Purtroppo la cosa andrà diversamente: terminata la costruzione, la signora comunica di aver deciso di cambiare regole e nome all’orfanotrofio. La inevitabile frattura che si crea con il gruppo dei fondatori sfocia in una brutta discussione in cui a questi viene notificato che a loro nome non risulta ne’ risulterà mai nulla: il terreno, l’immobile e i conti correnti sono e resteranno a suo nome, loro debbono considerarsi semplici lavoranti. Susan reagisce immediatamente: se ne va sbattendo la porta, ma prontamente informa i vecchi sponsor e col loro aiuto si sposta a Watamu dove apre un nuovo orfanotrofio.
Florence reagisce ritirandosi da ogni attività.

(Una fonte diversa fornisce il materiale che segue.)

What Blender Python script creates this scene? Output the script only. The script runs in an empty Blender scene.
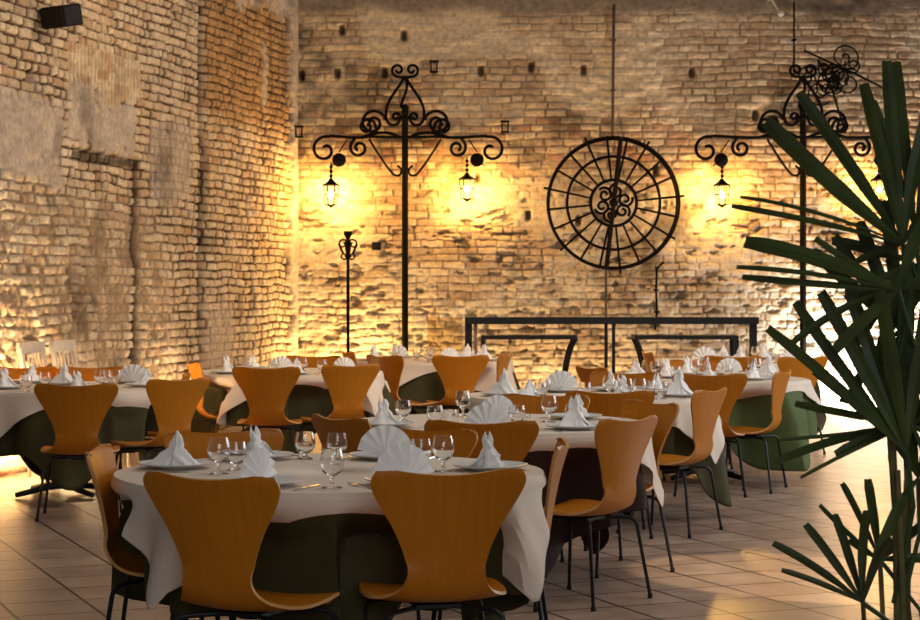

Agnes non reagisce, lei sente di non avere scelta:  c’è quel legame affettivo con i figli della sua vecchia amica che sceglie per lei. Ritiene quindi che il modo migliore di aiutare i “suoi bambini” sia quello di continuare a fare il suo lavoro per loro: decide di rimanere, nonostante tutto. Brutto l’epilogo: dopo sei mesi, senza preavviso viene convocata ad una riunione dove si trova sola di fronte a venti italiani e viene licenziata.

Di quel giorno ricorda che, appena fuori dalla stanza, ha chiesto il significato (che non dimenticherà mai) della parola che tante volte aveva sentito dagli quegli italiani: “cattiva”.

A questo punto interviene il futuro marito di Agnes che la rincuora e la spinge ad  unire le loro forze e, dapprima a casa loro, poi con l’aiuto di un certo Raffaele (un italiano), che interviene con le prime mesate di affitto, aprono il nuovo orfanotrofio.

Si chiamerà Lea Mwana Children Centre (Lea Mwana significa “aver cura dei bambini”).